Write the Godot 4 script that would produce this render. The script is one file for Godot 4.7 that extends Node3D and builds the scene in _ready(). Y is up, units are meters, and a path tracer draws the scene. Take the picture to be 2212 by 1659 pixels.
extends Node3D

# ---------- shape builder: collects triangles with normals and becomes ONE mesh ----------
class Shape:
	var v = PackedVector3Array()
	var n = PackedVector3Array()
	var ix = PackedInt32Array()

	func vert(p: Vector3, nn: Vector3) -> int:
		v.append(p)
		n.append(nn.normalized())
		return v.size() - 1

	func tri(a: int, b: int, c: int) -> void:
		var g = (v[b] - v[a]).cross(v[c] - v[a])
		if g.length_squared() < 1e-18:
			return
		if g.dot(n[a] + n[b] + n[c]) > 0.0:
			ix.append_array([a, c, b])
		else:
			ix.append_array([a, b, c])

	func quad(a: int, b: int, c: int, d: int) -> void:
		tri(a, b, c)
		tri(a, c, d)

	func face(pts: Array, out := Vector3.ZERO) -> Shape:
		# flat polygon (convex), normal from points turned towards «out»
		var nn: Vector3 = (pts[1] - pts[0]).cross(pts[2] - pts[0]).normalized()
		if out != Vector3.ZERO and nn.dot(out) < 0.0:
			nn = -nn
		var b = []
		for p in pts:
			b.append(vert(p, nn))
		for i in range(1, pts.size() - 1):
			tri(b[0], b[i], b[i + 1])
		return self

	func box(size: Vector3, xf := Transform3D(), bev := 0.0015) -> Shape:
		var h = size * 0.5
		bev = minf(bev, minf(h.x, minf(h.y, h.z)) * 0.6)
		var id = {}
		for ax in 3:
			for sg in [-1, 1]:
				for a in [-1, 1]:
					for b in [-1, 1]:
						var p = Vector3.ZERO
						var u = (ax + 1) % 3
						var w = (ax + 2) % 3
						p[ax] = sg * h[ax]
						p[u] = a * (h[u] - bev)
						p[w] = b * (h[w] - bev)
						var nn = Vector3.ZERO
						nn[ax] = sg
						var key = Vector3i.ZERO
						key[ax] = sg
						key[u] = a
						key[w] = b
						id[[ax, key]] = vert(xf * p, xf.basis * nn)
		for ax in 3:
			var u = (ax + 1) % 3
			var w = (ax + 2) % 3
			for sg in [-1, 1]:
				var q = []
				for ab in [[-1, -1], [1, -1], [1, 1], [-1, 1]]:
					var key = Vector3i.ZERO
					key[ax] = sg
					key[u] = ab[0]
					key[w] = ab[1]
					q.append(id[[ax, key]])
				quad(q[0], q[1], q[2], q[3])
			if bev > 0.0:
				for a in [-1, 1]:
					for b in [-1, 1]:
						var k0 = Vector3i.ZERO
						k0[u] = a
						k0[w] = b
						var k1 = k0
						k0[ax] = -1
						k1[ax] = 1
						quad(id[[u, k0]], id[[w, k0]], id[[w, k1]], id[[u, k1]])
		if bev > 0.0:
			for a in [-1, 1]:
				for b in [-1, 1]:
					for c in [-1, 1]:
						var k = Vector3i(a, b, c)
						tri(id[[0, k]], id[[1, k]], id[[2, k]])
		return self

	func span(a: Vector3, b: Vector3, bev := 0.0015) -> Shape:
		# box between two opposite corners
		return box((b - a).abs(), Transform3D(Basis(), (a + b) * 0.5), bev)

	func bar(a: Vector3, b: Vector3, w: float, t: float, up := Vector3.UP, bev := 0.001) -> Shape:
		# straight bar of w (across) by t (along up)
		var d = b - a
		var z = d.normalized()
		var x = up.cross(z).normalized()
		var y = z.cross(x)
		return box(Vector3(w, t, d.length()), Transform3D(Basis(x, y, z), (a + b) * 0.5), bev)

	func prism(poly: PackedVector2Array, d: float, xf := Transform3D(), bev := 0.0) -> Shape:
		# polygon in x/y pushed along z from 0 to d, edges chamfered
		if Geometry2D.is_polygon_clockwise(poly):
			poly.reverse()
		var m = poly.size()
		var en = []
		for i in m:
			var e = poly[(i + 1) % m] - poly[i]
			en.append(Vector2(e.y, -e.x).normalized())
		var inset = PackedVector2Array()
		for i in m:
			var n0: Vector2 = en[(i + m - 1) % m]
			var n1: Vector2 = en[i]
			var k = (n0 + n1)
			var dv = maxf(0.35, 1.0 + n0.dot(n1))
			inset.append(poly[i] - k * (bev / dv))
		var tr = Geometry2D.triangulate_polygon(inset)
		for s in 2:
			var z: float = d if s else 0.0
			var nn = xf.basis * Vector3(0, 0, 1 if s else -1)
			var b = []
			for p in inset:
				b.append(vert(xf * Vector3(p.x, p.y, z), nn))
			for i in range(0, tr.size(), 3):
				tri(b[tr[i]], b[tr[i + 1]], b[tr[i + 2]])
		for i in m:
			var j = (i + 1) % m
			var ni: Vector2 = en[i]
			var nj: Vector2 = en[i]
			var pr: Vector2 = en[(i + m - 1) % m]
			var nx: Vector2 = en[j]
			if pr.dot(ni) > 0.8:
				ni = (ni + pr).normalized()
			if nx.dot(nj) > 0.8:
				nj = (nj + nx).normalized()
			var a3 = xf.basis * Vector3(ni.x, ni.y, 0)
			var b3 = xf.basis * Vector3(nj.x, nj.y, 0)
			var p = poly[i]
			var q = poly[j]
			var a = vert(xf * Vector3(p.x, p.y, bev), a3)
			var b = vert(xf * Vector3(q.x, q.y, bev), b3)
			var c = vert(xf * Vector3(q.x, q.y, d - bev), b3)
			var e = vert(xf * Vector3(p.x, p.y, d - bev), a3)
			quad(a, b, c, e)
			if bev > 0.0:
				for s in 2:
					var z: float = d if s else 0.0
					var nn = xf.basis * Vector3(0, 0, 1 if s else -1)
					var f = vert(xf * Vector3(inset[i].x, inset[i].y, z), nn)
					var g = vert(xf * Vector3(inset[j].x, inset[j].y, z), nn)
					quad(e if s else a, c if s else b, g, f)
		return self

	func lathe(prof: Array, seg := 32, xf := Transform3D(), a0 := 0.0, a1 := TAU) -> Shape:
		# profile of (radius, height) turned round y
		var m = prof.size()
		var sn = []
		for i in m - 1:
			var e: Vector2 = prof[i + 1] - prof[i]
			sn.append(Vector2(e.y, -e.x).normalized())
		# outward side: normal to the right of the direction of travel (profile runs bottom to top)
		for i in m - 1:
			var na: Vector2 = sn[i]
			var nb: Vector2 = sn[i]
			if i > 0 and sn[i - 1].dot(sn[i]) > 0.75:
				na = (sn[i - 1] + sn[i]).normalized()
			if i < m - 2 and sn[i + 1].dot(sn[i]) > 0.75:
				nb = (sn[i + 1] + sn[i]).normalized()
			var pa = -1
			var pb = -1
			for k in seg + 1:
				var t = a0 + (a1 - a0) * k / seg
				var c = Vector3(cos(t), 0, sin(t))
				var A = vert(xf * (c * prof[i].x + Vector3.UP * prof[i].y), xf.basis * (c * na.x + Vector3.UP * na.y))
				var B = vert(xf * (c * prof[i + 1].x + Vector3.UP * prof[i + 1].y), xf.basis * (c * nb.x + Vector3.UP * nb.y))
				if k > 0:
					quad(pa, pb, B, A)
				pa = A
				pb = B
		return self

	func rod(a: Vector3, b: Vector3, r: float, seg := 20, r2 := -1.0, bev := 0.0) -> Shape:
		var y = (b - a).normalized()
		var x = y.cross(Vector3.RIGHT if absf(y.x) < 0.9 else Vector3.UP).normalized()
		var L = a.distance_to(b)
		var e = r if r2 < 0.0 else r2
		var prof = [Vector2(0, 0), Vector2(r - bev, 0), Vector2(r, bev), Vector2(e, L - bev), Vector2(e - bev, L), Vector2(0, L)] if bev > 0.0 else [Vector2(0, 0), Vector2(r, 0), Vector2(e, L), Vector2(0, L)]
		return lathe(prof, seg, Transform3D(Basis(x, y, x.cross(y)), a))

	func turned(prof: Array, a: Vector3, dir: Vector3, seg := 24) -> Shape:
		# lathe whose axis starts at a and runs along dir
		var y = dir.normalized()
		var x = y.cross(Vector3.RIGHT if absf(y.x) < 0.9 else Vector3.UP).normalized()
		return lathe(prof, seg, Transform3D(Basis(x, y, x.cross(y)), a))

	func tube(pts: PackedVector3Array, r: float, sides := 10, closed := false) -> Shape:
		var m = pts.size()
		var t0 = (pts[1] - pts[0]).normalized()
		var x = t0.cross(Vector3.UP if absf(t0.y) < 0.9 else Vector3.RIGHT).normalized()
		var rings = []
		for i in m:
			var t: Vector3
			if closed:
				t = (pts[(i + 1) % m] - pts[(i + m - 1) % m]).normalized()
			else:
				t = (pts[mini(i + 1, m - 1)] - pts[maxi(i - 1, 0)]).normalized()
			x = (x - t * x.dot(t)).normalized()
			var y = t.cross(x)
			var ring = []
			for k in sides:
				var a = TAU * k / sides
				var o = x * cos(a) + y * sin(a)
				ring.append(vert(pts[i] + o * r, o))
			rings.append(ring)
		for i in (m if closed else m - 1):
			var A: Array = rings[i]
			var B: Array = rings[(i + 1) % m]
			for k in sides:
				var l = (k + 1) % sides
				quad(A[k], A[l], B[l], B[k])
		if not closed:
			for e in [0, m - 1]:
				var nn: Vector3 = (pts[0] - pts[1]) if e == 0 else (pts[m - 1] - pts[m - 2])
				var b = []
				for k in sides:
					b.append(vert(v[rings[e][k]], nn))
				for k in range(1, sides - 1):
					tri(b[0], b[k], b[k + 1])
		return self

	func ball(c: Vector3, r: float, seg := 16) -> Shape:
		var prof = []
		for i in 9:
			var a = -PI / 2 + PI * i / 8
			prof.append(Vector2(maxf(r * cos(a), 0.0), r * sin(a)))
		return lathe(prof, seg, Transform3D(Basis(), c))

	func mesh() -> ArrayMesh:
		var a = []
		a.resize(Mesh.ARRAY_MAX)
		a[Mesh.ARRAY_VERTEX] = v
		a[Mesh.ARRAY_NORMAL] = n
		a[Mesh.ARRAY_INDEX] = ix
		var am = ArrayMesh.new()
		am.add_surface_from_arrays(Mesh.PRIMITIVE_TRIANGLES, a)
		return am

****

Set down verbatim only the lines between the start of the data above and the line with "tri(a, c, d)", both boundaries included.

• [Full response]
Write the Godot 4 script that would produce this render. The script is one file for Godot 4.7 that extends Node3D and builds the scene in _ready(). Y is up, units are meters, and a path tracer draws the scene. Take the picture to be 2212 by 1659 pixels.
extends Node3D

# ---------- shape builder: collects triangles with normals and becomes ONE mesh ----------
class Shape:
	var v = PackedVector3Array()
	var n = PackedVector3Array()
	var ix = PackedInt32Array()

	func vert(p: Vector3, nn: Vector3) -> int:
		v.append(p)
		n.append(nn.normalized())
		return v.size() - 1

	func tri(a: int, b: int, c: int) -> void:
		var g = (v[b] - v[a]).cross(v[c] - v[a])
		if g.length_squared() < 1e-18:
			return
		if g.dot(n[a] + n[b] + n[c]) > 0.0:
			ix.append_array([a, c, b])
		else:
			ix.append_array([a, b, c])

	func quad(a: int, b: int, c: int, d: int) -> void:
		tri(a, b, c)
		tri(a, c, d)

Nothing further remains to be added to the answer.